With all these benefits, it's easy to understand why in-ground and wireless pet fences have become so popular.

All About In-Ground Pet Fences

An in-ground or underground pet fence is a perfect option for someone who wants to offer their pet the most yard space by burying a wire to create a custom boundary that can follow the contour of their yard or any shape. Among the benefits of an in-ground pet fence is that it won't affect the appearance of your yard and is also an excellent solution for extensive coverage of up to 25 acres. If you have more than one pet or plan to add others, you can contain an unlimited number with the purchase of additional receiver collars. If you have a pre-existing physical fence that your pet digs under or jumps over, you can run an in-ground fence next to it to prevent your pets from escaping.

All About Wireless Pet Fences

As the name implies, a wireless pet fence does not require burying any wires, and you can easily install it in just 1 to 2 hours. A wireless pet fence works by creating a circular boundary up to ¾ acre around its location. Because a wireless fence is portable, it can be an excellent solution for those who like to take their pets on vacations and camping trips (outlet required), and it's also perfect for renters who can easily take it if they move. Like an in-ground pet fence, you can protect as many pets as you want by purchasing extra collars, making it a great solution for multi-pet families, or if you plan on adding more pets down the road.

Training your pet to use a fence

As mentioned earlier, training is crucial for you and your pets to have success with your in-ground or wireless pet fence. Training starts on the leash and should be fun, fair and consistent – and don't forget the treats! Plan on at least 14 days of training, but it can take less time if your pet is a speedy learner. Try to train your pet for 3 x 10 to 15 minutes sessions a day. Short, frequent sessions are better than fewer, longer sessions. If your pet shows signs of stress like tucked ears, tail down, nervous movement and wants to go back to the house, slow down your training schedule by adding additional days and spend some time playing in the containment area to help your dog feel relaxed and comfortable. Always remember to finish each training session on a positive note with lots of praise and play. It's essential to complete the entire training course because reinforcement is important to your pet's success. Once you've set up your pet fence, you'll be ready to begin training. The stages of pet training will be in this order:

  • Days 1-4: The first stage of training involves introducing your pet to the fence boundary marked by small flags.
  • Days 5-8: Work on training your pet not to be attracted by distractions beyond the pet fence boundary.
  • Days 9-14: You can start to let your pet have supervised off-leash time within the pet fence boundary.
  • Days 15-30: Now your pet is ready to run free! While you don't have to be outside, keep an eye on your furry friend for the next couple of weeks to make sure that he adjusts to his newfound freedom.
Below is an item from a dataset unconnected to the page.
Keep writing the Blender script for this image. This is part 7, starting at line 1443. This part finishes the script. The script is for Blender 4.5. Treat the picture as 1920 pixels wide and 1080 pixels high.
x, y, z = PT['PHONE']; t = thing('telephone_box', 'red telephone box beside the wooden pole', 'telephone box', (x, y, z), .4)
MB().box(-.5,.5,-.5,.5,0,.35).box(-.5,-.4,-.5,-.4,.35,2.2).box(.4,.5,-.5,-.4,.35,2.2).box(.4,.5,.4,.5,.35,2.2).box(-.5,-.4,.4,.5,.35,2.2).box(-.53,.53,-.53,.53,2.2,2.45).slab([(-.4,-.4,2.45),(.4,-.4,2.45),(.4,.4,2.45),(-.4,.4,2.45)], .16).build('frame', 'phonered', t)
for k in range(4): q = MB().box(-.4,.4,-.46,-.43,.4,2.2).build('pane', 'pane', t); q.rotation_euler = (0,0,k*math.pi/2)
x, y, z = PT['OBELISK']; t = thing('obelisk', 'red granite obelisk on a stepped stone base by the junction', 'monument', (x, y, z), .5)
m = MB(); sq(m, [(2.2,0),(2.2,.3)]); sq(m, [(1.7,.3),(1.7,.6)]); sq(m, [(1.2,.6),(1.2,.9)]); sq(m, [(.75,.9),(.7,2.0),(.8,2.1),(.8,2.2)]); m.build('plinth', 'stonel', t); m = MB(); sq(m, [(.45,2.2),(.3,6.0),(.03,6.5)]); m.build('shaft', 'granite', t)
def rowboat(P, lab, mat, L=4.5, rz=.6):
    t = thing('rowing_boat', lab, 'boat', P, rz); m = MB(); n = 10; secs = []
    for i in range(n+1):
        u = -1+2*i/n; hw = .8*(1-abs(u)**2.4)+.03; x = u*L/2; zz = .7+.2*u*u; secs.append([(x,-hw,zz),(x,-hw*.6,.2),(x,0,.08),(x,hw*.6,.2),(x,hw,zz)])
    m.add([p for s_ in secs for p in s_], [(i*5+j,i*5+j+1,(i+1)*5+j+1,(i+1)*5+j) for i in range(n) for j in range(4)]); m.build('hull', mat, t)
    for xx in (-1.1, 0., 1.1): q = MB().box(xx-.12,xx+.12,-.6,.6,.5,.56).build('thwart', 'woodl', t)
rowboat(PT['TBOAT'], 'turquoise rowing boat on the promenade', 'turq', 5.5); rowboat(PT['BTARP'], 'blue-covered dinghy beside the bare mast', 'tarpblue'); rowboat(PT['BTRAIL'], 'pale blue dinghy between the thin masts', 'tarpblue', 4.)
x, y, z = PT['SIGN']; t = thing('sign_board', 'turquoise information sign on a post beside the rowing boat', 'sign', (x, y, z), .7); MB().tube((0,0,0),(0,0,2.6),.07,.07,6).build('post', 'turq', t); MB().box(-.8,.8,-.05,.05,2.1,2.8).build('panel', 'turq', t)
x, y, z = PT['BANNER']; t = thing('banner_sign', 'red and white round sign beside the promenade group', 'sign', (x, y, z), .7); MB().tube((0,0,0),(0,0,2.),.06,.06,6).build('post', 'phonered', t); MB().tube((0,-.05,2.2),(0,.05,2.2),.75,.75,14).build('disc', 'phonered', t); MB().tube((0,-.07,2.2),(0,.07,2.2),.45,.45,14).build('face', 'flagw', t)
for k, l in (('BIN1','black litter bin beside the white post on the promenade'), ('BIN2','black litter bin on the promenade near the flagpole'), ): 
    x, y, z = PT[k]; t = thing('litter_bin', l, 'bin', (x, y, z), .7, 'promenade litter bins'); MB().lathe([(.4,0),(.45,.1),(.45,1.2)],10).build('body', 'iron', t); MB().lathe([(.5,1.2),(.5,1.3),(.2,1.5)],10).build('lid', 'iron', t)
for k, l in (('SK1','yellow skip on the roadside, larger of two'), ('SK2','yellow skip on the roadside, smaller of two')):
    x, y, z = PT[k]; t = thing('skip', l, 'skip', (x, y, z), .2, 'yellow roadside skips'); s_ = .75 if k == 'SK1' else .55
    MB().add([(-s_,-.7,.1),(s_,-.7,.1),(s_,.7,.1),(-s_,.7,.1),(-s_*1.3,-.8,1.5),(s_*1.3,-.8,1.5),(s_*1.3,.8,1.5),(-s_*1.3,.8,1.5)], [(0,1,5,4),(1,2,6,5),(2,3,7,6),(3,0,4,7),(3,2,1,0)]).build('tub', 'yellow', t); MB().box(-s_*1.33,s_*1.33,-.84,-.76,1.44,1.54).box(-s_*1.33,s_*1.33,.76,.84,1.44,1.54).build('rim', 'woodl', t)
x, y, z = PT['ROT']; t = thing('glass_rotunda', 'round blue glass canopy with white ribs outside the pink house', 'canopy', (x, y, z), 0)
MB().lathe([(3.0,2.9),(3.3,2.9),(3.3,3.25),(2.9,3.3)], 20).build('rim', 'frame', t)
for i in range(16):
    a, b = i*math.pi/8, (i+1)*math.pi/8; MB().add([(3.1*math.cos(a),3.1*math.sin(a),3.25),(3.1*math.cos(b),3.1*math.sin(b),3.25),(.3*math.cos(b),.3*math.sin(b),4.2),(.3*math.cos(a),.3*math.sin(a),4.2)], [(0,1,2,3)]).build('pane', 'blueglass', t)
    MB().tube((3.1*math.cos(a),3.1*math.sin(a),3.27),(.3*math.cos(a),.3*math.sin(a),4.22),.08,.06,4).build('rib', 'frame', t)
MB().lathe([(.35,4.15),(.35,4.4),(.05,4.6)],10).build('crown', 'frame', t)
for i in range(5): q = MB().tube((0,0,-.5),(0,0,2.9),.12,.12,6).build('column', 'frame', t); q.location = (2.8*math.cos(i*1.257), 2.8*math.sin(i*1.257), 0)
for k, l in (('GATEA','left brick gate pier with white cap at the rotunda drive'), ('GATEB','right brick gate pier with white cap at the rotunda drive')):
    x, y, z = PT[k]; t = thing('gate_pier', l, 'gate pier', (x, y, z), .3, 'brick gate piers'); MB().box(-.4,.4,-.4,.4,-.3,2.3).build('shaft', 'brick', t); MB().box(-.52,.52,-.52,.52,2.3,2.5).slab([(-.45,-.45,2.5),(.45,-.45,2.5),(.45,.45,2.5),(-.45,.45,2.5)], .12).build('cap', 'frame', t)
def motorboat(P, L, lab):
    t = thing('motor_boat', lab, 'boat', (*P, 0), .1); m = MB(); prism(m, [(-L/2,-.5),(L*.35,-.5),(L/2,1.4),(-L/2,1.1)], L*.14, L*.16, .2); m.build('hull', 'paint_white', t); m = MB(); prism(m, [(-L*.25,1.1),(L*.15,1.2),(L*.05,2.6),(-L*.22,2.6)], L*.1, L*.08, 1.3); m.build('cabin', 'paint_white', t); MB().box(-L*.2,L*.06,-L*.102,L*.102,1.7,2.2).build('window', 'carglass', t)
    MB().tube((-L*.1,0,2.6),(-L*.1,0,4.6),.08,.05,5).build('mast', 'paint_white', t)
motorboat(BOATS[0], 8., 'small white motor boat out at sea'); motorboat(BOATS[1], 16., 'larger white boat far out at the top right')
Once you feel comfortable that your pet knows the boundary, you can begin removing every other boundary flag. Do this every 4 days until all the flags are gone. You'll want to save the flags in case you need to train another pet or move to a new home. That said, after most pets have been trained, they usually respond to the warning tone, have memorized their safety area and often don't require static correction again.

Conclusion

Having a safe yard to relax and play in can make life more enjoyable for pets and pet parents alike. While traditional wood or metal fences can provide some security, they can also be expensive, obstruct views, and in some cases, pets learn how to jump over or dig under them. An in-ground or wireless pet fence can offer unobstructed views and be a safe, reliable, time-saving and cost-effective solution that you and your pets will enjoy for years to come.